A laptop is fine for most day-to-day work, but some things want a real server: a long Docker build, a noisy compile, a service that wants to listen on a real public IP. Hosted dev environments (Codespaces, Gitpod) are convenient but priced for whole-day use, and I did not want to leave a bill running while I read documentation.

Self-hosted Coder is open source, the control plane is small, and Hetzner Cloud is the cheapest sensible VPS in Europe. The pieces fit.

The Control Plane

Coder itself runs on a Scaleway Stardust instance. It is the smallest production-grade VPS I could find: one shared vCPU, 1 GB of RAM, costing in the very low single euros per month. Coder does not need much when it is not provisioning anything. It serves the dashboard, holds the templates, and talks to Hetzner only when a workspace is created or destroyed.

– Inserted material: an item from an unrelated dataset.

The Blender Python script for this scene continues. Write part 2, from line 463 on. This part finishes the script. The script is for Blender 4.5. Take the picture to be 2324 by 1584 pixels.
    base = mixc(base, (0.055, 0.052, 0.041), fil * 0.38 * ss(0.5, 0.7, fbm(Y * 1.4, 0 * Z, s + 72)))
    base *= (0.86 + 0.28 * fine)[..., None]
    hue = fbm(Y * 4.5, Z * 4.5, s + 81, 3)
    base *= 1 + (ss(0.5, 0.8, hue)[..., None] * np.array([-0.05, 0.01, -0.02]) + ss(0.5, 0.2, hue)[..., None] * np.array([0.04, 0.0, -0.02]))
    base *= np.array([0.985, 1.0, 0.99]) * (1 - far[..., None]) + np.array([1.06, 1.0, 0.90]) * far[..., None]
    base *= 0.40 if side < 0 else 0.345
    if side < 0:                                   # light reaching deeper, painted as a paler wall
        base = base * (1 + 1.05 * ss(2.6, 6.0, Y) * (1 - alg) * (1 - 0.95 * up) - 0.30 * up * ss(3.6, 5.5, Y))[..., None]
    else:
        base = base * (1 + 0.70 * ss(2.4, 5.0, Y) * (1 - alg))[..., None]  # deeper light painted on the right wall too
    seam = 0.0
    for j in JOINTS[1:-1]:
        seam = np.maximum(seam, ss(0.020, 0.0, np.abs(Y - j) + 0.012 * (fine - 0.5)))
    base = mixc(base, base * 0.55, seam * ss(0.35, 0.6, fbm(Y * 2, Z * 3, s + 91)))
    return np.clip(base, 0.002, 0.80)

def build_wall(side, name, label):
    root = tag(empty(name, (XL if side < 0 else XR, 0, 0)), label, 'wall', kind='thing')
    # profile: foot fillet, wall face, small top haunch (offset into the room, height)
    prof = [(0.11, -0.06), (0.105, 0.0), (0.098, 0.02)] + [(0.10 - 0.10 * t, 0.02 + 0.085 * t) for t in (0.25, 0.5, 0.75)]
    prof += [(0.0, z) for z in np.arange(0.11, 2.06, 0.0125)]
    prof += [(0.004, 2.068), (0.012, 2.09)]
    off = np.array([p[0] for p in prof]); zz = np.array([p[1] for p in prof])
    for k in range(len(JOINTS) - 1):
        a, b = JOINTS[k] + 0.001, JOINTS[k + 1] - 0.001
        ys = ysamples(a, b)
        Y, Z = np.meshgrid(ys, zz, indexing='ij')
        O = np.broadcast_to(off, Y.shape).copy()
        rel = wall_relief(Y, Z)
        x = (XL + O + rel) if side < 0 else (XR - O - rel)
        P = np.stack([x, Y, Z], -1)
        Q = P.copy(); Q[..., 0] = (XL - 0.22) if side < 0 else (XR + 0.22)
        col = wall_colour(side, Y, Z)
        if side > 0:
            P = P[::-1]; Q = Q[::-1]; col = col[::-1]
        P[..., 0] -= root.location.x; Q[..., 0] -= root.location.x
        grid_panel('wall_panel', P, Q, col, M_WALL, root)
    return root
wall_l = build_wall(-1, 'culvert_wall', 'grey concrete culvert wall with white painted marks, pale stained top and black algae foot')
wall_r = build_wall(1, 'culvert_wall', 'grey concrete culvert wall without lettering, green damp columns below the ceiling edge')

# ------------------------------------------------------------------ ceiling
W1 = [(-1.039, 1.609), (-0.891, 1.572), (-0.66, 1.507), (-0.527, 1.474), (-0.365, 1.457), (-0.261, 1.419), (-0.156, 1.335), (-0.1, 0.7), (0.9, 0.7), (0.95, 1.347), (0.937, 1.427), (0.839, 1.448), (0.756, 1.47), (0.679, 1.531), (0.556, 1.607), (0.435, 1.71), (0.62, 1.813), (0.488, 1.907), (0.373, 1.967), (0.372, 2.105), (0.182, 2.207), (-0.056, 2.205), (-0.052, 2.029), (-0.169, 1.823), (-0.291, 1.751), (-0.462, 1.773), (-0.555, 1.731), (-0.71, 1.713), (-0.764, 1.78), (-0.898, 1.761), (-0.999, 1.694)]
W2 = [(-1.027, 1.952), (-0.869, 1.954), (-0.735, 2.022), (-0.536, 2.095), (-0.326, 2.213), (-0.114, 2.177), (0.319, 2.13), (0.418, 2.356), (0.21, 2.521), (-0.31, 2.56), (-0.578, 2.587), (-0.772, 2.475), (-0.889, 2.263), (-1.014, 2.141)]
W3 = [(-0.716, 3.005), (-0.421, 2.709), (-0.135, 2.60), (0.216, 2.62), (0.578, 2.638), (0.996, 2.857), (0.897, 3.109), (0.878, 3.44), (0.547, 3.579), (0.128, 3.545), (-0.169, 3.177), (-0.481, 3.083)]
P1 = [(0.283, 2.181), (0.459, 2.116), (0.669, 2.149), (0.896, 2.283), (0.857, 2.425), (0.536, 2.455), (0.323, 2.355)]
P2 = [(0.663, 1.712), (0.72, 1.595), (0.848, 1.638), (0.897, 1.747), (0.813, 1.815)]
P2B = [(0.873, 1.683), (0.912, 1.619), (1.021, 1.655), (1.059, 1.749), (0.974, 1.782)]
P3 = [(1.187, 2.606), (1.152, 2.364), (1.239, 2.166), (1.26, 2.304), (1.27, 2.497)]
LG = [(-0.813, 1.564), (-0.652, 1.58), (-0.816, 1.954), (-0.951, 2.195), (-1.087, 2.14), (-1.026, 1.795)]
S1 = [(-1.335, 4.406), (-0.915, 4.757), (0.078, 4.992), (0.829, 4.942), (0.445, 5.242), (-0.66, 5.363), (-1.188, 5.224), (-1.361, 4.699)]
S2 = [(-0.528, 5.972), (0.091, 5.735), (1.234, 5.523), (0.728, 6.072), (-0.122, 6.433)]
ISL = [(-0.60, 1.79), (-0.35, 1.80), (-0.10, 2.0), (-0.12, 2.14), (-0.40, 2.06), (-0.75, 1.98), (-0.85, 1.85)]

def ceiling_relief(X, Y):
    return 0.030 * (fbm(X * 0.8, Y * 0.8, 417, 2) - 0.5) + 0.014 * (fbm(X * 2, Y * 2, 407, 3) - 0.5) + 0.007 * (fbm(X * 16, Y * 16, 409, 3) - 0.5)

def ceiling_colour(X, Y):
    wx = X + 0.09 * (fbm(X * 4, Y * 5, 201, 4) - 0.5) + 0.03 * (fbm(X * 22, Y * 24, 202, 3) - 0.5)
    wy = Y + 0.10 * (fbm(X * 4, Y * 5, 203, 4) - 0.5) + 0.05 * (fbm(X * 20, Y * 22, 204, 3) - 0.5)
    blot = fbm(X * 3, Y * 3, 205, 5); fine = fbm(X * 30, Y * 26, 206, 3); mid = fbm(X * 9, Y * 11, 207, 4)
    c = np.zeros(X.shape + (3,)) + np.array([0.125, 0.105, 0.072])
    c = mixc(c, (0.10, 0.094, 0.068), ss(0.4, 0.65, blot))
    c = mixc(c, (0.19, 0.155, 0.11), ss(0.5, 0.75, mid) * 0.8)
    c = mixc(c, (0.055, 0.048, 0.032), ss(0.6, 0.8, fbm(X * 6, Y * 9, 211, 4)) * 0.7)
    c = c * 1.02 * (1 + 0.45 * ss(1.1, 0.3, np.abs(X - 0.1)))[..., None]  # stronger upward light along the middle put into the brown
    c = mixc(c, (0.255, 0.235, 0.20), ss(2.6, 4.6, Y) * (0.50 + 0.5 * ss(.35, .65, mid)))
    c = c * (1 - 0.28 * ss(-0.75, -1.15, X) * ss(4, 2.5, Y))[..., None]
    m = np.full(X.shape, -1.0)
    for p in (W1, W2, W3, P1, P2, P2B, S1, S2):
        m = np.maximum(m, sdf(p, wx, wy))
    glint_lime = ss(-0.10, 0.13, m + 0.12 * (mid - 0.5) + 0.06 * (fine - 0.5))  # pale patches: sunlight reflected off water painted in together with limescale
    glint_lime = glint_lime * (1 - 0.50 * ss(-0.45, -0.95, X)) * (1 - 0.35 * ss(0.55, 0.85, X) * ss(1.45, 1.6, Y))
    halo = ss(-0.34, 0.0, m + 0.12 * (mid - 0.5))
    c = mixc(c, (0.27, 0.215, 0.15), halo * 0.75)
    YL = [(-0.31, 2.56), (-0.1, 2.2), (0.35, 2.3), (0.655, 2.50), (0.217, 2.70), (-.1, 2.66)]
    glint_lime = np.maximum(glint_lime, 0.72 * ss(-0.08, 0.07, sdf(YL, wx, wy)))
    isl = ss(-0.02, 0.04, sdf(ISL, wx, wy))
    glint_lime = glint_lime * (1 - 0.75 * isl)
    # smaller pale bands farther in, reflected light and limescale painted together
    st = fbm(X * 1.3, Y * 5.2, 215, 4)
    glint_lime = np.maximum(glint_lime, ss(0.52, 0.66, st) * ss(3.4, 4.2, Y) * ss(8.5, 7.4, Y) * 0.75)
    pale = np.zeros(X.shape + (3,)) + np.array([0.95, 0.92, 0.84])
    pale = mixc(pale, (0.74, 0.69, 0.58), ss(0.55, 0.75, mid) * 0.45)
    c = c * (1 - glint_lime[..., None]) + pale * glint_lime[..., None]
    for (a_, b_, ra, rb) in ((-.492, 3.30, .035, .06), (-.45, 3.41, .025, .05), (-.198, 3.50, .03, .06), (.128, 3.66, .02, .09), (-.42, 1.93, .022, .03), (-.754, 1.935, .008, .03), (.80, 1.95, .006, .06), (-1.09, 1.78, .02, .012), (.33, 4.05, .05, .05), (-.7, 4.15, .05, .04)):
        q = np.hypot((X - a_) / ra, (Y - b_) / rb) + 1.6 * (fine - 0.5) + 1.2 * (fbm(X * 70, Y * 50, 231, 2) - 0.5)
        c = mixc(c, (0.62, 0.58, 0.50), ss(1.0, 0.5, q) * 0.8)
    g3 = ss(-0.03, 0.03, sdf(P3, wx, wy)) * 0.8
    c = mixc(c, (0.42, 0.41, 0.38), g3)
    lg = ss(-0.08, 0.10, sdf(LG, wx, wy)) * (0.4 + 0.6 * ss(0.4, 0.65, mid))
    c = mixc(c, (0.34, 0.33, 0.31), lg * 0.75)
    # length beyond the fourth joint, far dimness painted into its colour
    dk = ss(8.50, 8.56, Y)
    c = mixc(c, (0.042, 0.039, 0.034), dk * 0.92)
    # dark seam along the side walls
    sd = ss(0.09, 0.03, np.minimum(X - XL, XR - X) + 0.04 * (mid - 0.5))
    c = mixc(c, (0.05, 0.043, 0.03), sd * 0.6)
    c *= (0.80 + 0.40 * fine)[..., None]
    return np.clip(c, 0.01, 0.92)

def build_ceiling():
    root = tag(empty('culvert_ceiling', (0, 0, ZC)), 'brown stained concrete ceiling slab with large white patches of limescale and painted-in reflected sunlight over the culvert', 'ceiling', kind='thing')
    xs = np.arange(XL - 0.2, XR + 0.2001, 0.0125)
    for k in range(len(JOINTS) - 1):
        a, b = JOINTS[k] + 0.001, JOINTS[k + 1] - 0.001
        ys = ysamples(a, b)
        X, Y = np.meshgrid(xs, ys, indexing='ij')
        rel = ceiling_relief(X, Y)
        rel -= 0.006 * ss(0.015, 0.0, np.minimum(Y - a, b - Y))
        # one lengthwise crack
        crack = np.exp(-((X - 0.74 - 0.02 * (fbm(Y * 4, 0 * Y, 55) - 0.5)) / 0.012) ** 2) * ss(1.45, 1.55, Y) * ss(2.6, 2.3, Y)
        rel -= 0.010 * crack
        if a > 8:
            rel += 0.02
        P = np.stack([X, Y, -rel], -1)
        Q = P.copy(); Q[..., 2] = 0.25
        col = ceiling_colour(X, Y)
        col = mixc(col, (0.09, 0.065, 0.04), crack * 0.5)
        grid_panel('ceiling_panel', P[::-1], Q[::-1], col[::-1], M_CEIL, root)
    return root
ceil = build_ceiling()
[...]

I keep the Stardust always-on. The cost is in the workspaces.

The Image (Packer)

The workspace images are built with Packer. The template was inspired by jktr/hcloud-packer-templates, which I had used earlier for Arch and NixOS images and then refactored for my own use. The current set covers a Manjaro base image and a Manjaro image with the full development toolchain, plus an Ubuntu image that I keep around for occasional cross-distribution work.

The build runs against the Hetzner builder, so the artifact is a Hetzner snapshot rather than a generic cloud image. The shell provisioner installs the toolchain (build tools, Ansible, Docker, fonts, browsers, the bits I want available the moment a workspace boots) and the snapshot is labelled with os-flavor and a build timestamp. The Terraform side later picks the most recent snapshot for a given flavour by querying those labels.

The Workspace (Terraform)

The Coder template is a small Terraform module that Coder runs to provision a workspace. It exposes parameters for the server type from the CX/CPX matrix (cx11 through cpx51), the OS flavour, the hostname, and a Tailscale auth key. The image is resolved by label, not ID, so a fresh Packer build is picked up automatically the next time a workspace is started.

Cloud-init does the rest: installs the Coder agent as a systemd service, mounts the persistent volume, and starts code-server (VS Code in the browser) on a local port that Coder proxies through. After about a minute and a half from the click in the dashboard the workspace is up and the editor is open.

Persistence

The workspace VM is ephemeral, but two things around it are not.

A Hetzner Volume named data is mounted as /home. Stop the workspace, the server is destroyed; start the workspace, a new server is cut from the latest snapshot, the volume is reattached, and /home comes back intact. Shell history, dotfiles, project clones, build caches and any state I want across restarts live on that volume.

A Hetzner Primary IPv4 named ak IPv4 is reused the same way. The workspace always comes up at the same address, which means SSH config, DNS, and any service I have running there do not need updating between sessions.

Tailscale closes the loop. The cloud-init script joins the workspace to my tailnet at boot using an ephemeral auth key from the Coder template parameters. I reach the workspace by its tailnet name from the laptop without exposing anything additional on the public IP.

In Practice

Day-to-day cost depends on how many hours I leave a workspace running. On a cpx21 it is in the very low single euros per active day. The Scaleway Stardust running Coder itself is a rounding error.

Spin-up time is short because the Packer image already has the toolchain. There is no apt install race when a workspace starts. The slowest part is the Hetzner VM boot, then cloud-init, then a few seconds of code-server install on first startup.

The secondary motivation, learning Packer and Terraform properly, has been the part that stuck. Both have come up in client work since, and having built something non-trivial with them on my own time made the later projects faster.

The repository the Packer templates were forked from is at github.com/jktr/hcloud-packer-templates. Coder is at coder.com.